# INSTRUCTION:
Pull out every line containing the string "scene".

# DATA SHOWN:
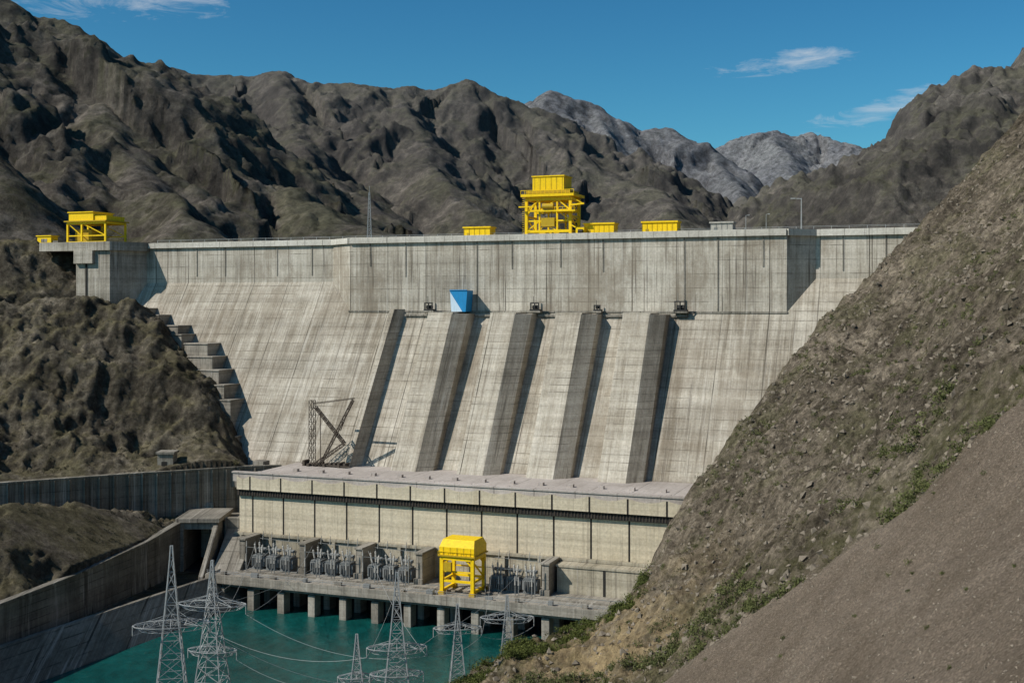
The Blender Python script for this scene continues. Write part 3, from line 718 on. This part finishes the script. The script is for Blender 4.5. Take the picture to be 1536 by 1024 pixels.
def mast(name,x,y,z0,z1,w,n):
    mb=MB(); lattice(mb,(x,y,z0),(x,y,z1),w,n,.18,0,.4); mb.beam((x,y,z1),(x,y,z1+2.5),.15); mb.build(name,[M_steel])
mast('radio_mast',-53.5,450,14,41,2.2,16)
mb=MB(); mb.cyl((99,2,22.2),(99,2,33.5),.25,.15,8); mb.beam((99,2,33.3),(96.5,2,33.5),.2); mb.box(95.6,97,1.7,2.3,33.3,33.6); mb.build('street_lamp',[M_steel],DAM)
for u,h in ((81,28.4),(87.6,28.6),(140,29)):
    mb=MB(); mb.cyl((u,3,22.2),(u,3,h),.12,.08,8); mb.beam((u,3,h),(u+.8,3,h+.15),.1); mb.box(u+.6,u+1.2,2.8,3.2,h,h+.2); mb.build('street_lamp',[M_steel],DAM)

TOPS=[]
def pylon(X,Y,zb,zt,wb,rings,ph=0):
    mb=MB(); H=zt-zb; n=13
    lev=[]
    for i in range(n+1):
        t=1-(1-i/n)**1.15; z=zb+H*t; h=(wb*(1-t)**1.15+.35)/2; lev.append((z,h))
    co=lambda z,h:[Vector((X+sx*h*math.cos(ph)-sy*h*math.sin(ph),Y+sx*h*math.sin(ph)+sy*h*math.cos(ph),z)) for sx,sy in ((1,1),(-1,1),(-1,-1),(1,-1))]
    for (z0,h0),(z1,h1) in zip(lev[:-1],lev[1:]):
        a=co(z0,h0);b=co(z1,h1)
        for k in range(4):
            mb.beam(a[k],b[k],.19); mb.beam(a[k],b[(k+1)%4],.09); mb.beam(a[(k+1)%4],b[k],.09); mb.beam(b[k],b[(k+1)%4],.09)
    for z,R,r in rings:
        N=16; pts=[];ptl=[]
        for i in range(N):
            t=2*math.pi*i/N; c,s=math.cos(t)*R,math.sin(t)*r
            pts.append(Vector((X+c*math.cos(ph)-s*math.sin(ph),Y+c*math.sin(ph)+s*math.cos(ph),z)))
            ptl.append(Vector((X+.82*(c*math.cos(ph)-s*math.sin(ph)),Y+.82*(c*math.sin(ph)+s*math.cos(ph)),z-.9)))
        for i in range(N):
            j=(i+1)%N; mb.beam(pts[i],pts[j],.12); mb.beam(ptl[i],ptl[j],.08); mb.beam(pts[i],ptl[i],.07); mb.beam(pts[i],ptl[j],.07)
            if i%2==0: mb.beam(pts[i],Vector((X,Y,z+.8)),.08); mb.beam(pts[i],Vector((X,Y,z+R*.28)),.06)
        for i in (0,N//2):
            p=pts[i]; mb.cyl(p,p-Vector((0,0,1.8)),.1,.1,6); TOPS.append(p-Vector((0,0,1.8)))
    mb.build('transmission_pylon',[M_pyl])
M_pyl=plain('pylon_galvanised',(.40,.41,.41),.55,.25,1,.2,False)
pylon(-61,215,-84,-43.6,8,[(-57.6,6.7,3.2)],.2)
pylon(-58.7,235,-86,-50.5,7.5,[(-59,6.9,3.0),(-68,5,2.4)],-.15)
pylon(-21.6,225,-84,-50.6,7,[(-64.6,5.6,2.6),(-69.5,5,2.4)],.1)
pylon(-10.9,240,-84,-60.3,4.5,[(-65,4.8,2.0)],.1)
pylon(-29.5,228,-84,-63,5,[(-71,3.6,1.8)],.1)
pylon(-1,246,-82,-60,4.5,[(-64.5,5.5,2.2)],0)
def wires(name,pairs,sag):
    cu=bpy.data.curves.new(name,'CURVE'); cu.dimensions='3D'; cu.bevel_depth=.035; cu.bevel_resolution=1
    for (a,b,s) in pairs:
        sp=cu.splines.new('POLY'); n=18; sp.points.add(n)
        for i in range(n+1):
            t=i/n; p=Vector(a).lerp(Vector(b),t); sp.points[i].co=(p.x,p.y,p.z-4*s*t*(1-t),1)
    cu.materials.append(M_pyl); ob=bpy.data.objects.new(name,cu); COL.objects.link(ob)
def dw(u,v,z): x,y=d2w(u,v); return (x,y,z)
pr=[]
T=TOPS
pr+= [(T[0],dw(-47,89,-70.4),3),(T[1],dw(-40,89,-70.4),3),(T[2],dw(-28,89,-70.4),3),(T[3],dw(-18,89,-70.4),3),(T[6],dw(-10,89,-70.4),2.5),(T[7],dw(2,89,-70.4),2.5),(T[10],dw(28,89,-70.4),2),(T[11],dw(38,89,-70.4),2)]
pr+= [(T[0],T[8],4),(T[2],T[6],3.5),(T[3],T[7],4),(T[4],T[12],3),(T[10],T[14 if len(T)>14 else 12],1.5),(T[6],T[10],1.5),(T[7],T[11],1.5)]
wires('power_lines',pr,3)

def leafmat(name,c,c2):
    g=G(name); g.b.inputs['Roughness'].default_value=.8
    return g.col(g.ramp(g.noise(.35,5,.7),[(.35,c),(.65,c2)]))
M_dry=leafmat('dry_shrub',(.06,.055,.025),(.14,.125,.06)); M_grn=leafmat('green_shrub',(.045,.058,.014),(.12,.135,.032)); M_drk=leafmat('dark_shrub',(.022,.024,.012),(.06,.058,.03)); M_olv=leafmat('olive_shrub',(.050,.058,.020),(.125,.135,.048))
def foliage(name,P,R,n,size,mat,flat=.75):
    P=np.asarray(P);R=np.asarray(R);m=len(P)
    d=rng.normal(size=(m,n,3)); d/=np.linalg.norm(d,axis=-1,keepdims=True); rr=rng.random((m,n,1))**.45
    lump=1+.35*np.sin(d[...,0:1]*5+np.arange(m)[:,None,None])*np.cos(d[...,1:2]*4+np.arange(m)[:,None,None]*2)
    c=P[:,None]+d*rr*lump*R[:,None,None]*np.array([1,1,flat]); c[...,2]+=R[:,None]*.35
    a=rng.normal(size=c.shape); a[...,2]*=1.3; a/=np.linalg.norm(a,axis=-1,keepdims=True); b=np.cross(a,rng.normal(size=c.shape)); b/=np.linalg.norm(b,axis=-1,keepdims=True)
    s=size*(.5+rng.random((m,n,1)))*(.5+.5*R[:,None,None])
    v=np.stack([c-b*s*.35,c+b*s*.35,c+a*s*1.5],-2).reshape(-1,3); f=np.arange(len(v)).reshape(-1,3)
    return rawmesh(name,v,f,[mat],False,3)
def rocks(name,P,R,mat):
    P=np.asarray(P);R=np.asarray(R);m=len(P)
    o=np.array([(1,0,0),(-1,0,0),(0,1,0),(0,-1,0),(0,0,1),(0,0,-1)],float)
    V=o[None]*(.55+.7*rng.random((m,6,1)))*R[:,None,None]*(.6+.6*rng.random((m,1,3)))
    an=rng.random(m)*6.28; ti=rng.random(m)*1.2
    ca,sa=np.cos(an)[:,None],np.sin(an)[:,None]; ct,st=np.cos(ti)[:,None],np.sin(ti)[:,None]
    y=V[...,1]*ct-V[...,2]*st; z=V[...,1]*st+V[...,2]*ct; x=V[...,0]
    V=np.stack([x*ca-y*sa,x*sa+y*ca,z],-1)+P[:,None]
    F=np.array([(0,2,4),(2,1,4),(1,3,4),(3,0,4),(2,0,5),(1,2,5),(3,1,5),(0,3,5)])
    f=(F[None]+np.arange(m)[:,None,None]*6).reshape(-1,3)
    return rawmesh(name,V.reshape(-1,3),f,[mat],False,3)
def pts_on(n,x0,x1,y0,y1,cond):
    x=rng.uniform(x0,x1,n); y=rng.uniform(y0,y1,n); z,g,d=hillz(x,y); m=cond(x,y,z,g,d)&(z>-87.5)&(y>55)
    return np.stack([x,y,z],-1)[m],g[m]
M_stone=plain('loose_stone',(.22,.185,.145),.95,.45,.4,0,False)
nz=lambda x,y,s,k:fbm(x,y,s,3,k)
p,g=pts_on(26000,-20,150,60,345,lambda x,y,z,g,d:(d<0)&(g<.7)); r=.12+.6*rng.random(len(p))**4*1.3; rocks('scattered_rocks',p,r,M_stone)
p,g=pts_on(42000,-5,110,56,190,lambda x,y,z,g,d:(d<0)&(g>.4)&(z<25)); r=.04+.20*rng.random(len(p))**5; rocks('gravel_stones',p,r,M_stone)
p,g=pts_on(6500,-10,160,70,350,lambda x,y,z,g,d:(d<1)&(g<.75)&(nz(x,y,25,91)>-.05)); r=.3+.75*rng.random(len(p))**2; foliage('hillside_shrubs',p,r,46,.18,M_dry)
p,g=pts_on(9000,0,125,95,290,lambda x,y,z,g,d:(d<0)&(np.abs(y+.62*(x-22)-192)<15)&(nz(x,y,18,98)>-.05)); r=.6+1.4*rng.random(len(p))**1.8; foliage('gully_shrubs',p[:1100],r[:1100],110,.2,M_olv,.6)
p,g=pts_on(900,-5,90,65,170,lambda x,y,z,g,d:(d<0)&(g>.6)); r=.25+.5*rng.random(len(p))**2; foliage('gravel_tufts',p[:90],r[:90],80,.16,M_olv,.6)
p,g=pts_on(2400,20,130,120,330,lambda x,y,z,g,d:(d<0)&(g<.5)&(nz(x,y,30,99)>.0)); r=.45+1.0*rng.random(len(p))**2; foliage('grass_tufts',p[:480],r[:480],90,.2,M_olv,.7)
p,g=pts_on(12000,-25,28,205,262,lambda x,y,z,g,d:(d<1.0)&(d>-14)&(nz(x,y,9,95)>.0)&((x<8)|(nz(x,y,5,96)>.08))); r=.5+1.1*rng.random(len(p))**1.7; foliage('green_bushes',p[:850],r[:850],120,.2,M_grn)
x=rng.uniform(-260,-85,16000); y=rng.uniform(270,480,16000); z=leftz(x,y); mk=(z>-72)&(z<20)&(nz(x,y,22,97)>.02)&(polydist(x,y,wall)**2>9)
p=np.stack([x,y,z],-1)[mk][:3200]; foliage('bank_shrubs',p,.3+.8*rng.random(len(p))**2,34,.22,M_drk)
x=rng.uniform(-92,-80,160); y=rng.uniform(376,392,160); z=leftz(x,y); foliage('terrace_bushes',np.stack([x,y,z],-1)[:60],.8+1.2*rng.random(60),110,.3,M_dry)

# ------------------------------------------------------------ light, sky, camera
el=math.radians(41); az=math.radians(49)
sd=Vector((-math.cos(el)*math.sin(az),-math.cos(el)*math.cos(az),math.sin(el)))
sd=(Matrix.Rotation(TH,3,'Z')@sd)
su=bpy.data.lights.new('sun','SUN'); su.energy=4.8; su.angle=math.radians(.5); su.color=(1,.935,.835)
so=bpy.data.objects.new('sun',su); COL.objects.link(so); so.rotation_euler=sd.to_track_quat('Z','Y').to_euler()
W=bpy.data.worlds.new('World'); sc.world=W; W.use_nodes=True; nt=W.node_tree; bg=nt.nodes['Background']; bg.inputs[1].default_value=.075
sky=nt.nodes.new('ShaderNodeTexSky'); sky.sky_type='NISHITA'; sky.sun_disc=False; sky.sun_elevation=el; sky.sun_rotation=math.atan2(sd.x,sd.y); sky.altitude=900; sky.air_density=1.0; sky.dust_density=1.2; sky.ozone_density=3
hs=nt.nodes.new('ShaderNodeHueSaturation'); hs.inputs['Saturation'].default_value=1.22; nt.links.new(sky.outputs[0],hs.inputs['Color'])
tn=nt.nodes.new('ShaderNodeMix'); tn.data_type='RGBA'; tn.blend_type='MULTIPLY'; tn.inputs[0].default_value=1; nt.links.new(hs.outputs[0],tn.inputs[6]); tn.inputs[7].default_value=(.60,.98,.90,1)
gmn=nt.nodes.new('ShaderNodeGamma'); gmn.inputs[1].default_value=1.2; nt.links.new(tn.outputs[2],gmn.inputs[0])
tc=nt.nodes.new('ShaderNodeTexCoord'); sp=nt.nodes.new('ShaderNodeSeparateXYZ'); nt.links.new(tc.outputs['Generated'],sp.inputs[0])
def mth(op,a,b=0,c=0,cl=False):
    x=nt.nodes.new('ShaderNodeMath'); x.operation=op; x.use_clamp=cl
    for i,v in enumerate((a,b,c)):
        if hasattr(v,'is_output'): nt.links.new(v,x.inputs[i])
        else: x.inputs[i].default_value=v
    return x.outputs[0]
yy=mth('MAXIMUM',sp.outputs[1],.05); A_=mth('DIVIDE',sp.outputs[0],yy); E_=mth('DIVIDE',sp.outputs[2],yy)
mp=nt.nodes.new('ShaderNodeMapping'); nt.links.new(tc.outputs['Generated'],mp.inputs[0]); mp.inputs['Scale'].default_value=(22,22,85); mp.inputs['Rotation'].default_value=(0,.15,0)
nz_=nt.nodes.new('ShaderNodeTexNoise'); nz_.inputs['Scale'].default_value=1; nz_.inputs['Detail'].default_value=9; nz_.inputs['Roughness'].default_value=.68; nz_.inputs['Distortion'].default_value=.6; nt.links.new(mp.outputs[0],nz_.inputs['Vector'])
tot=None
for a0,e0,la,le,sl,amp in ((.228,.2,.08,.012,.12,.95),(.330,.166,.105,.014,.24,1.0),(-.335,.254,.13,.024,-.05,.8),(-.27,.262,.08,.016,.0,.7)):
    dx=mth('SUBTRACT',A_,a0); dy=mth('SUBTRACT',mth('SUBTRACT',E_,e0),mth('MULTIPLY',dx,sl))
    r2=mth('ADD',mth('POWER',mth('DIVIDE',mth('ABSOLUTE',dx),la),2),mth('POWER',mth('DIVIDE',mth('ABSOLUTE',dy),le),2))
    m=mth('MULTIPLY',mth('SUBTRACT',1,r2,cl=True),amp); tot=m if tot is None else mth('MAXIMUM',tot,m)
cl=mth('MULTIPLY',mth('SUBTRACT',nz_.outputs['Fac'],mth('SUBTRACT',.65,mth('MULTIPLY',tot,.34))),3.0,cl=True)
cl=mth('MULTIPLY',cl,mth('MULTIPLY',tot,4,cl=True)); cl=mth('MULTIPLY',cl,.65,cl=True)
mx=nt.nodes.new('ShaderNodeMix'); mx.data_type='RGBA'; nt.links.new(cl,mx.inputs[0]); nt.links.new(gmn.outputs[0],mx.inputs[6]); mx.inputs[7].default_value=(8.5,9,9.5,1)
nt.links.new(mx.outputs[2],bg.inputs[0])
cam=bpy.data.cameras.new('camera'); co=bpy.data.objects.new('camera',cam); COL.objects.link(co); co.location=(0,0,0); co.rotation_euler=(math.radians(90),0,0)
cam.sensor_width=36; cam.lens=1800/1536*36; cam.shift_y=-59/1536; cam.clip_start=.5; cam.clip_end=20000
sc.camera=co
sc.view_settings.view_transform='Standard'; sc.view_settings.look='None'; sc.view_settings.exposure=0
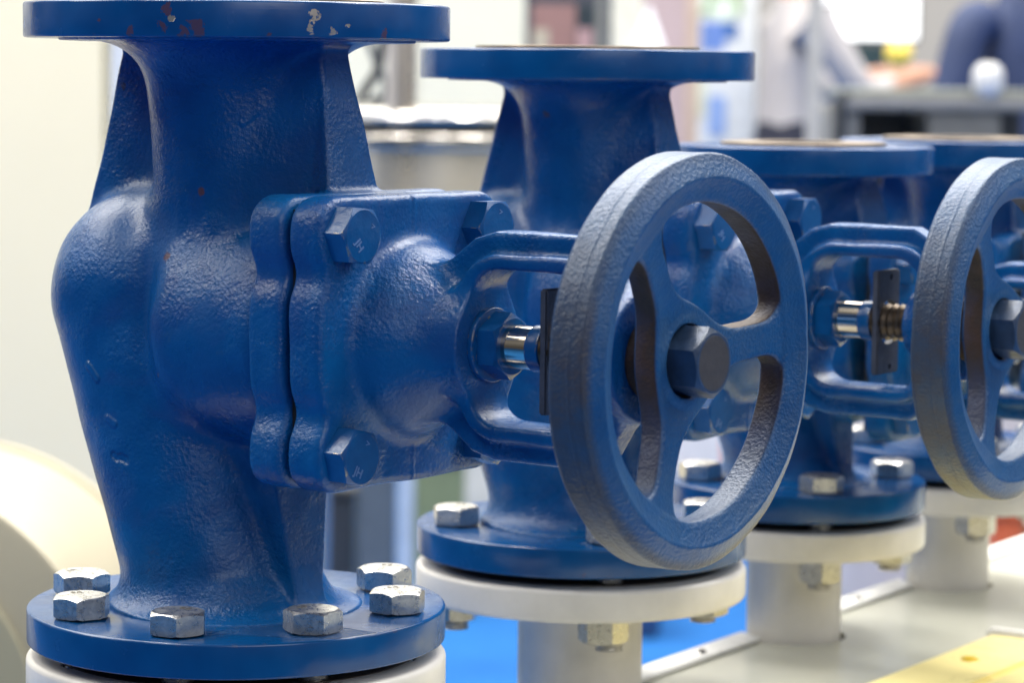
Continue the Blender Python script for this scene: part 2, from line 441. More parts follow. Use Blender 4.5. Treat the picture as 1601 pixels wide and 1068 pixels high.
def tube(name, pts, rad, seg=10, cap=True):
    bm = bmesh.new(); rings = []; pts = [Vector(p) for p in pts]; prev = None
    for i, p in enumerate(pts):
        d = (pts[min(i + 1, len(pts) - 1)] - pts[max(i - 1, 0)]).normalized()
        a = Vector((0, 0, 1)) if abs(d.z) < 0.9 else Vector((1, 0, 0))
        if prev is not None: a = prev
        u = (a - d * a.dot(d)).normalized(); w = d.cross(u); prev = u
        r = rad[i] if isinstance(rad, (list, tuple)) else rad
        rings.append([bm.verts.new(p + u * (r * math.cos(2 * PI * j / seg)) + w * (r * math.sin(2 * PI * j / seg))) for j in range(seg)])
    for A, B in zip(rings, rings[1:]):
        for j in range(seg): bm.faces.new((A[j], A[(j + 1) % seg], B[(j + 1) % seg], B[j]))
    if cap: bm.faces.new(list(reversed(rings[0]))); bm.faces.new(rings[-1])
    bmesh.ops.recalc_face_normals(bm, faces=bm.faces)
    return autosmooth(from_bm(name, bm), 50)
def text_me(name, body, size, depth=0.00012):
    cu = bpy.data.curves.new(name, 'FONT'); cu.body = body; cu.size = size; cu.extrude = depth; cu.bevel_depth = 0.0
    cu.align_x = 'CENTER'; cu.align_y = 'CENTER'; cu.offset = size * 0.02
    o = bpy.data.objects.new(name, cu); COL.objects.link(o)
    dg = bpy.context.evaluated_depsgraph_get(); dg.update()
    me = bpy.data.meshes.new_from_object(o.evaluated_get(dg)); bpy.data.objects.remove(o); bpy.data.curves.remove(cu)
    me.name = name; return me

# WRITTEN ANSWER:
The Blender Python script for this scene continues. Write part 3, from line 718 on. This part finishes the script. The script is for Blender 4.5. Take the picture to be 1536 by 1024 pixels.
Continue the Blender Python script for this scene: part 2, from line 441. More parts follow. Use Blender 4.5. Treat the picture as 1601 pixels wide and 1068 pixels high.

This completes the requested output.